El local es una discoteca, pub,
disco bar o como quiera llamársele, estaba oscuro y con la música a niveles
rompetímpanos, pero nada de eso importaba por estar juntos otra vez. Me precio
de saber cuándo es el momento de retirarme, cual es la última copa o incluso el
último sorbo y esta vez llegué al punto límite para levantarme y despedirme.
Sorteé una serie de andanadas insistentes para que me quedara un rato más, pero
mi sentido común me hablaba también de las horas de sueño que restaban. Incluso
mi amigo Holandés se ofreció a llevarme en coche pasados unos minutos, pero
tampoco accedí, ¡ay! no sabía yo lo que me iba a acordar de aquel ofrecimiento.
Tenía desde hacía unos meses mi
carné municipal de bicicletas, por un precio cómodo podía acceder a las
numerosas bicis del ayuntamiento y con una estupenda red de carriles de tránsito.

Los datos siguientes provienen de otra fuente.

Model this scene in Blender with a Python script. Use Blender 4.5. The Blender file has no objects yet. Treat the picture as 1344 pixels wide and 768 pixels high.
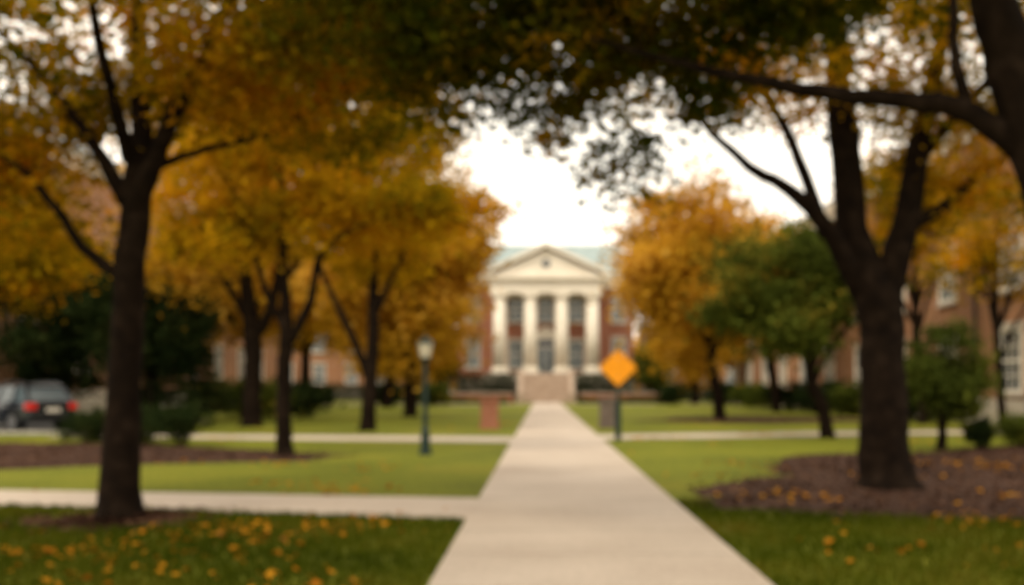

Las paradas están diseminadas por toda Sevilla, aunque no siempre están donde
desearíamos. Así que como les contaba salí del disco bar, manteniendo el
equilibrio a duras penas e inmediatamente fui consciente de que el alcohol
estaba haciendo mella en mi equilibrio y mi raciocinio humanoide. Nada más
salir por la puerta vi la parada de bicicletas municipales. No me pregunten por
qué, pero me pareció buena idea volver a casa pedaleando, como si fuera poco
esfuerzo hacerlo andando, con la que llevaba encima. El caso es que más pronto
que tarde me vi encima de la máquina de pedalear que estaba durísima percatándome
al cabo de que iba en la marcha más alta, la número tres y con media sonrisa la
bajé al uno. Nada. Seguía más dura que el cerrojo de un penal. Cuando subía la
avenida de los Gavilanes ya llevaba los muslos cargados y al ver la parada en
la esquina con Puerto del Escudo deseché la idea de aparcar, en la esperanza de
encontrarme una estación cerca de mi vivienda. Llegaba ya a la altura de mi
casa y nada, no veía la estación, un sudor frío recorrió mi nuca y mi espina
dorsal “mira que si no hay paradas aquí” pensé. En vez de volver hasta la
estación anterior seguí subiendo la cuestecilla para llegar a la avenida de Su
Eminencia, con las piernas a punto de reventar y el alcohol pasando de mis
vasos sanguíneos a la piel en forma de sudor. Ay, que fatiguita madre mía. Miré
el reloj, aún podía volver a Puerto del Escudo antes de que me vieran –Dios mío
que vergüenza si me ven- mis amigos de reunión. Pero qué diablos, seguí
pedaleando hasta llegar al cruce. Rediós que no había ni una parada a la vista. Jadeando
miré hacia la izquierda, nada por allí solo la SE-30, a la derecha ¡la avenida
de Hytasa!, seguro que allí existía la salvación, estaba lejos y tendría que
volver andando, más lejos incluso que desde el disco bar a mi casa, pero claro
uno no piensa con claridad, la ginebra lo hace por uno. Y allí iba yo, por la
avenida de Su Eminencia, haciendo eses, sudando como un pollo y con los
músculos de las piernas sin sentirlos. ¿A qué adivinan cuantas paradas había en
el cruce con la avenida de Hytasa?, efectivamente, cero. Que desesperación, que
madrugada más cansada, que idiotez a cada minuto que pasaba.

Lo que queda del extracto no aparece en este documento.